At twilight Monday I saw the larger of the two youngsters in my coyotes’ Los Angeles area field.  It was the third sighting over three consecutive days.  Each time she was apparently alone.  I watched her from the river bank on both Saturday and Sunday.  Both of those days she was in transit on her north-south dirt road.  Saturday I was with Holtz, my friend and her German Shepard.  The youngster came from the east, arrived at the north-south road and turned south. Upon spotting us, the youngster sat and stared until we left.  Sunday, before twilight, she came into view traveling north on the dirt road.  She saw Holtz and me standing on the river bank.  She seemed more relaxed.  After a few minutes she even pounced for a rodent, probed for it, but with no luck.  Eventually she headed north and took a dirt road to the east.

Monday Holtz and I arrived before twilight and stood on the dirt road looking south.  At twilight I saw her headed towards us on the that dirt road.  She stopped, stared straight at us, looked to her right and yawned.  She then came directly towards us, stopped about 100 feet away and marked.  She kept that distance, investigated the area around her and then headed west to stand atop a pile of large rocks.  She then trotted south, going past the road that heads east.  As we left I saw her quickly going east on that road, having doubled back to do so.

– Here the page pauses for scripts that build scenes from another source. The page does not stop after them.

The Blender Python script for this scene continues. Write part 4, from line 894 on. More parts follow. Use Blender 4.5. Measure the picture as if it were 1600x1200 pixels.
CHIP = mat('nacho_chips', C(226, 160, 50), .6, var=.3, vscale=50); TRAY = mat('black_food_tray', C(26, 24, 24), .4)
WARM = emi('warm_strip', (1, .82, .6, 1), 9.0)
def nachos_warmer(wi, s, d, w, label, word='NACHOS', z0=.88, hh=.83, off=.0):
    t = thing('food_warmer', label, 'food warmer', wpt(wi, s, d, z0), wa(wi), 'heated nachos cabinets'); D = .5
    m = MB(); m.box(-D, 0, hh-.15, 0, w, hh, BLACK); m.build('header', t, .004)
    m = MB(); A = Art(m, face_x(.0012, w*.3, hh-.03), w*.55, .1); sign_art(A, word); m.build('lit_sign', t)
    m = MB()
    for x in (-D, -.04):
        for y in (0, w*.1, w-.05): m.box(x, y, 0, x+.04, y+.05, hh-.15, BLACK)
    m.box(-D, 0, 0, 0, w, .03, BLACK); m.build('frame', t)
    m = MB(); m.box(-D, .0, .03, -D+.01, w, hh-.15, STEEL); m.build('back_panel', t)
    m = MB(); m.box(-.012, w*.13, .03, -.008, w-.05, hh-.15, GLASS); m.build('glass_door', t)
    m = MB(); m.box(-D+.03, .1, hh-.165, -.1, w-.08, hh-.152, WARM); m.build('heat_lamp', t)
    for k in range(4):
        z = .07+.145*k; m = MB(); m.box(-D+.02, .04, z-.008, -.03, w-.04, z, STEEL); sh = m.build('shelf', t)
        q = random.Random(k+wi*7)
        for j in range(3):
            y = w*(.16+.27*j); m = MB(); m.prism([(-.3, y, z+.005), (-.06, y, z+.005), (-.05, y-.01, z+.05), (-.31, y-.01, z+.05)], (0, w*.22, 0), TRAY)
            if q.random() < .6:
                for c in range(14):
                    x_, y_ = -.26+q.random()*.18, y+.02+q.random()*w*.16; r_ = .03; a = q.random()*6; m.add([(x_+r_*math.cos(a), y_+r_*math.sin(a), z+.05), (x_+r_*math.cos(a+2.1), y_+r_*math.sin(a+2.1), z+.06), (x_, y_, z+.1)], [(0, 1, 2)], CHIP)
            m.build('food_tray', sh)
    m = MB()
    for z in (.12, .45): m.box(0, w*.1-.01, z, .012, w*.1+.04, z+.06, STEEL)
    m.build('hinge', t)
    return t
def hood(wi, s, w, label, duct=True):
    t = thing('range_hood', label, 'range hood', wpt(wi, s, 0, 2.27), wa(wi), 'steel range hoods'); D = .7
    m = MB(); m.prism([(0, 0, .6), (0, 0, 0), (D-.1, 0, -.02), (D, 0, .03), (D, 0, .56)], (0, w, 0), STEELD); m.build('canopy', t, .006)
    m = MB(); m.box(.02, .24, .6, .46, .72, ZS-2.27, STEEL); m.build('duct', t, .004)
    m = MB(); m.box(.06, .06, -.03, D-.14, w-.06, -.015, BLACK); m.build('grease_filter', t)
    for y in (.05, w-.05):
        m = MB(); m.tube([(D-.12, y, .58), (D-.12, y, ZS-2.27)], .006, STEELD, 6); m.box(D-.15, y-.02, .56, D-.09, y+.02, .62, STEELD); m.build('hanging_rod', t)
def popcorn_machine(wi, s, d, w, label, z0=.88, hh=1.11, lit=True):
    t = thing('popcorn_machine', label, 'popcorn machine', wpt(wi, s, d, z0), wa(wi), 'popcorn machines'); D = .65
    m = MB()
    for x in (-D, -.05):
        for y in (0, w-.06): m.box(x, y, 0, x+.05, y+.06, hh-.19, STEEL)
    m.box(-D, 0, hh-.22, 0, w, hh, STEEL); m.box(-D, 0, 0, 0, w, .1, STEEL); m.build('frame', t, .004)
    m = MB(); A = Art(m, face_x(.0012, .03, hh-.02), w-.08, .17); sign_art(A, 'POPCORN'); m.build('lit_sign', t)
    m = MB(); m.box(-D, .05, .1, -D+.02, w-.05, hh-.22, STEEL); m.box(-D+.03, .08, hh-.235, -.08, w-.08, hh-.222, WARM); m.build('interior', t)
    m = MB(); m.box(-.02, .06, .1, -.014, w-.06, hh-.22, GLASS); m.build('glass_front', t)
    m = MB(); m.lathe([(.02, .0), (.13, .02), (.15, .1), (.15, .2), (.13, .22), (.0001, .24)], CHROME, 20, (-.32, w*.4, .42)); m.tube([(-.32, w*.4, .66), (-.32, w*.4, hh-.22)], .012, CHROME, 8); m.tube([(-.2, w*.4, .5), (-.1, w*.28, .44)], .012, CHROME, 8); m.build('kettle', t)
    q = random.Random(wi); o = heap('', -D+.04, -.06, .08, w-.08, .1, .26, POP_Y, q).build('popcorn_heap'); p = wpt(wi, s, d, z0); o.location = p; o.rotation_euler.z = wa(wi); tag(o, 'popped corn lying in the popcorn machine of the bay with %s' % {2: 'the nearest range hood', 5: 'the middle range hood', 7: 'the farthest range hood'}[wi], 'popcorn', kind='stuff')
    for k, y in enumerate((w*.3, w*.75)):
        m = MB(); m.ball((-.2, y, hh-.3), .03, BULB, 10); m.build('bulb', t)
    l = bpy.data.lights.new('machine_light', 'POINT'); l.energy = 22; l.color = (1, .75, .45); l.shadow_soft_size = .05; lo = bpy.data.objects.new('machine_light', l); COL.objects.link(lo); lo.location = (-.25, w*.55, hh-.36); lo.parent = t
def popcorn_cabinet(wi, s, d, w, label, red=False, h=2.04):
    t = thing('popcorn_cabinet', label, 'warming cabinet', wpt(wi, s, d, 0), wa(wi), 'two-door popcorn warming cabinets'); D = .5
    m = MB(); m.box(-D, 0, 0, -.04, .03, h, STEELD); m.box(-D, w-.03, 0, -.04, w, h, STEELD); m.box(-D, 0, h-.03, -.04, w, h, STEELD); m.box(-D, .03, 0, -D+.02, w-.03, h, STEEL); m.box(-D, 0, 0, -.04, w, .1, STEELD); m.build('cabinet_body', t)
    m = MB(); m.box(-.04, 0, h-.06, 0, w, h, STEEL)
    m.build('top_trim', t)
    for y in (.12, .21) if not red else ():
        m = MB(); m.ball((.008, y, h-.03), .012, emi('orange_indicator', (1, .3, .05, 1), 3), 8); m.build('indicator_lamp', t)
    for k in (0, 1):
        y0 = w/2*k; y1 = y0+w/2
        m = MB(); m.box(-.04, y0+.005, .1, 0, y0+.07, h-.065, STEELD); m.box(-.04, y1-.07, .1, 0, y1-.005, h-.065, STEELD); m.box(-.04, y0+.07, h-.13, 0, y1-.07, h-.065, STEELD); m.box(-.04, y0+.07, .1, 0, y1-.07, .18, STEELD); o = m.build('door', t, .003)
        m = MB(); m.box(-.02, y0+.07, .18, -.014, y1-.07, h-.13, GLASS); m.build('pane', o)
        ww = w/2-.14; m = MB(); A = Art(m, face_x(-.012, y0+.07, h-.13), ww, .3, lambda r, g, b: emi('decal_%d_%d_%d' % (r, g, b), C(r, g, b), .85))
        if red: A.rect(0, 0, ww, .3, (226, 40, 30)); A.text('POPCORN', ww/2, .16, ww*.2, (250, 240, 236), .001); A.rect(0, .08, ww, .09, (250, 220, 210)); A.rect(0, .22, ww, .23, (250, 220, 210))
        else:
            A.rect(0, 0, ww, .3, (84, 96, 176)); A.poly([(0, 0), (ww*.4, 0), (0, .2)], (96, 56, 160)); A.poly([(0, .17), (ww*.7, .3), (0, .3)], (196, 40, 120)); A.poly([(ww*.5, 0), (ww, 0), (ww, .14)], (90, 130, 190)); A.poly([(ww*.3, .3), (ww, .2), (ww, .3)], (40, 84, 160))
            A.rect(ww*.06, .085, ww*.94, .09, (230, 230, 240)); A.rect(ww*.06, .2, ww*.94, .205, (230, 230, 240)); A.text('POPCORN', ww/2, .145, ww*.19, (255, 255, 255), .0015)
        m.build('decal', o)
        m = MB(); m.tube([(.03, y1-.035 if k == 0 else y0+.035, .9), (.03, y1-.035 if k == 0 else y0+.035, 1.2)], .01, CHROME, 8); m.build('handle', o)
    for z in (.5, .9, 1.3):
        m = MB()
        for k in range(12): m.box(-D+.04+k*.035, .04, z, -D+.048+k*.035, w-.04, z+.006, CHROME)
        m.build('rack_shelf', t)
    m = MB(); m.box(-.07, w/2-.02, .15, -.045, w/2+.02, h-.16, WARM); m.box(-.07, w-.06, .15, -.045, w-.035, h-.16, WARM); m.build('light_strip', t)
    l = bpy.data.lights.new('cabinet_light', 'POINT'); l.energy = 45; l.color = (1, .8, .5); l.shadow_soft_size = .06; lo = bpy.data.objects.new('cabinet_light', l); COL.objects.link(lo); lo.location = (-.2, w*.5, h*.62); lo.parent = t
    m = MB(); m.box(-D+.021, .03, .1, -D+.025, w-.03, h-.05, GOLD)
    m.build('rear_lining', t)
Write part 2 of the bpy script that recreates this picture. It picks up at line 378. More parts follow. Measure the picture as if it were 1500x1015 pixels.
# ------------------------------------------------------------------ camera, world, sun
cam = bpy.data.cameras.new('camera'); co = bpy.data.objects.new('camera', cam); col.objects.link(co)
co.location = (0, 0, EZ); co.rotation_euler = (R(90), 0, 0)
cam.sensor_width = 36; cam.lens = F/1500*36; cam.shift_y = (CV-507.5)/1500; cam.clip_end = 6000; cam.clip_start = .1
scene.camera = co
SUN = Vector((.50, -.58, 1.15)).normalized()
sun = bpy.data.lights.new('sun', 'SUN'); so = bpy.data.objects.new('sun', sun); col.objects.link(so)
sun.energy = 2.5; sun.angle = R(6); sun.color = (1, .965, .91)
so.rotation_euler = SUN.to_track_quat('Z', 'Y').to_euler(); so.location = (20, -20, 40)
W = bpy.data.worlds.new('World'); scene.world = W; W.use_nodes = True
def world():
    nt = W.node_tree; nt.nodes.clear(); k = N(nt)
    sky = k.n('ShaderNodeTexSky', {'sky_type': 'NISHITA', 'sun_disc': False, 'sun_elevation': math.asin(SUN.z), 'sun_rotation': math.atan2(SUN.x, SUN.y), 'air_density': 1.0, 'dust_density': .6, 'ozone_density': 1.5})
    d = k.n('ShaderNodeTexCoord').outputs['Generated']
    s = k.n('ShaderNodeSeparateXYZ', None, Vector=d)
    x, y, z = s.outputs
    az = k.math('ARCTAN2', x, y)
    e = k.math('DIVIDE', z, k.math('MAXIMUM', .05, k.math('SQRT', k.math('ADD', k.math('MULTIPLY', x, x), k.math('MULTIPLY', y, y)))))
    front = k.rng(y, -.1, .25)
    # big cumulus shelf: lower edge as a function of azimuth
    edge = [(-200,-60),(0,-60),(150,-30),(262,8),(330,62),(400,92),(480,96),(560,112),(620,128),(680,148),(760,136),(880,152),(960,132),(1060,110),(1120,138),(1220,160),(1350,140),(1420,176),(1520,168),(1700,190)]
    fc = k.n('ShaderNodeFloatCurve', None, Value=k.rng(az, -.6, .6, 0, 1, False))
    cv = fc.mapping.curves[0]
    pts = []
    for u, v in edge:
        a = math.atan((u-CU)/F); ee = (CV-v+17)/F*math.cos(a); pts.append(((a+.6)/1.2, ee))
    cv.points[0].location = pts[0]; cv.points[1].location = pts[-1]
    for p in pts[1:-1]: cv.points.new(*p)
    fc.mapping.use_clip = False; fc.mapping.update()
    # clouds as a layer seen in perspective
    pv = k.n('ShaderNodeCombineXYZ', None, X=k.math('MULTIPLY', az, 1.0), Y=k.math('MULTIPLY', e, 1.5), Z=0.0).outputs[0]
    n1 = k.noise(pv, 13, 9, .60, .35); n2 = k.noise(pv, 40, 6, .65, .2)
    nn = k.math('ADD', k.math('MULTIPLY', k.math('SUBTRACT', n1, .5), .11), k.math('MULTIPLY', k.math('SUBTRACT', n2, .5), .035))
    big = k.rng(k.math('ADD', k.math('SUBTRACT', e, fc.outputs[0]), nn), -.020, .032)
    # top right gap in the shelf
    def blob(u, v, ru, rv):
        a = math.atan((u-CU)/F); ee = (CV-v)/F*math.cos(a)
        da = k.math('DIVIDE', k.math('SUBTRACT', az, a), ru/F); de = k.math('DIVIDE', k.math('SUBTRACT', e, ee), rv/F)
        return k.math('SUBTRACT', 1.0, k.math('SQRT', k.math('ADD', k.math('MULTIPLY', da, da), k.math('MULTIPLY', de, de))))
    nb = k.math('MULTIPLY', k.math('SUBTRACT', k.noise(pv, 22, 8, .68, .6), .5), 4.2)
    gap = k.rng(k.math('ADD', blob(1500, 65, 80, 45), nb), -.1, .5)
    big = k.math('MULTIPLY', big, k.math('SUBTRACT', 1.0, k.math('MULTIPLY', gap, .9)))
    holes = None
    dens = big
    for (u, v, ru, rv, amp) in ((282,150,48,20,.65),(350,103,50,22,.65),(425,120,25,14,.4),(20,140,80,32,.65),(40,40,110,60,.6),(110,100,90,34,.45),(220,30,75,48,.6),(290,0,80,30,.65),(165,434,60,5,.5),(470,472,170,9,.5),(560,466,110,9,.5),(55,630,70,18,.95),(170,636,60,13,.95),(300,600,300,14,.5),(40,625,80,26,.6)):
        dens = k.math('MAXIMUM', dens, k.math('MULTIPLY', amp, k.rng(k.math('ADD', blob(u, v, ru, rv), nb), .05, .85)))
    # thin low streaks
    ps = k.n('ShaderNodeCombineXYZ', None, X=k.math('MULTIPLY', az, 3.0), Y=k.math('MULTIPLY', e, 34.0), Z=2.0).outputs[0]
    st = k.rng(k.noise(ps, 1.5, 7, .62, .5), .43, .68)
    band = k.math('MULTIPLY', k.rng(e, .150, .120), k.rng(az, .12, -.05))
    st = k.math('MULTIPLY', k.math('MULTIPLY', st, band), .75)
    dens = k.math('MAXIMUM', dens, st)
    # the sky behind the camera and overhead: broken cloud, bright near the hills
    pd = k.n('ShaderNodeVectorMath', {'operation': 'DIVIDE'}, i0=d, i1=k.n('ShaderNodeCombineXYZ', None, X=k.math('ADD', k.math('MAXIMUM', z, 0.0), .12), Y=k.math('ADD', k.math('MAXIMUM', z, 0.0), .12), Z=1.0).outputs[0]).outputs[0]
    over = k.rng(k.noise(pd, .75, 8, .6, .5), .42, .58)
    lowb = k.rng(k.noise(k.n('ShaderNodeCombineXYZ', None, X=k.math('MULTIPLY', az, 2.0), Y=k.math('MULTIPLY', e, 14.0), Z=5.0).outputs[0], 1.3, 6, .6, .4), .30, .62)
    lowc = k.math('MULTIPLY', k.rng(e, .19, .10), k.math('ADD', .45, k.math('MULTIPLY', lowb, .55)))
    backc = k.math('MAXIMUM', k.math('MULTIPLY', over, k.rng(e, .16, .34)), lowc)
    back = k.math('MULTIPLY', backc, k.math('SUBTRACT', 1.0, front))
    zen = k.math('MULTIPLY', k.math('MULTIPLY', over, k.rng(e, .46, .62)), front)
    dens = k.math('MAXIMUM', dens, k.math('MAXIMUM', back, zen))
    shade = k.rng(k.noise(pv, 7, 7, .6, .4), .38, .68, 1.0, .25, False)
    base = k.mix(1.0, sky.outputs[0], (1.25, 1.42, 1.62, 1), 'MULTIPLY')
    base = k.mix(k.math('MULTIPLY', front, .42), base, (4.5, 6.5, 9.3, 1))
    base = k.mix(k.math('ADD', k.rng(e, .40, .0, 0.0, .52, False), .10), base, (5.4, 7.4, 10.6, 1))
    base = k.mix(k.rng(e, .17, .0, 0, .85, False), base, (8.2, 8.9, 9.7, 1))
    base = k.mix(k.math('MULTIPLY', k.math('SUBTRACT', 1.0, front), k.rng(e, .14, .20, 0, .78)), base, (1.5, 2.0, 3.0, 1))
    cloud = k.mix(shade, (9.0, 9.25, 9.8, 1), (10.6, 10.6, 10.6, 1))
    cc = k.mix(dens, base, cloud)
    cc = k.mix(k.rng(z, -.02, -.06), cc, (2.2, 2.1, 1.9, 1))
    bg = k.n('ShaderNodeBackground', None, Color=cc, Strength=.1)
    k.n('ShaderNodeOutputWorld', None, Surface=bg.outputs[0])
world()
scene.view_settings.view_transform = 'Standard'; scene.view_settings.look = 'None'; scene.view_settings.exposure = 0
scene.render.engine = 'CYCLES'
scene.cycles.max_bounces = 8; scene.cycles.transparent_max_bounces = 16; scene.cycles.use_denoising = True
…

This young female is about nine months old.  A few months ago in similar encounters, accompanied by her mother and father, she didn’t seem to have a clue about how to handle Holtz and me.  At that time her parents behaved much as she did today.  Her parents were assertive, yet the youngster was either playing or scared and seeking safety either from her parents or from flight.  Monday she seemed as self-directed, assertive and purposed as an adult coyote.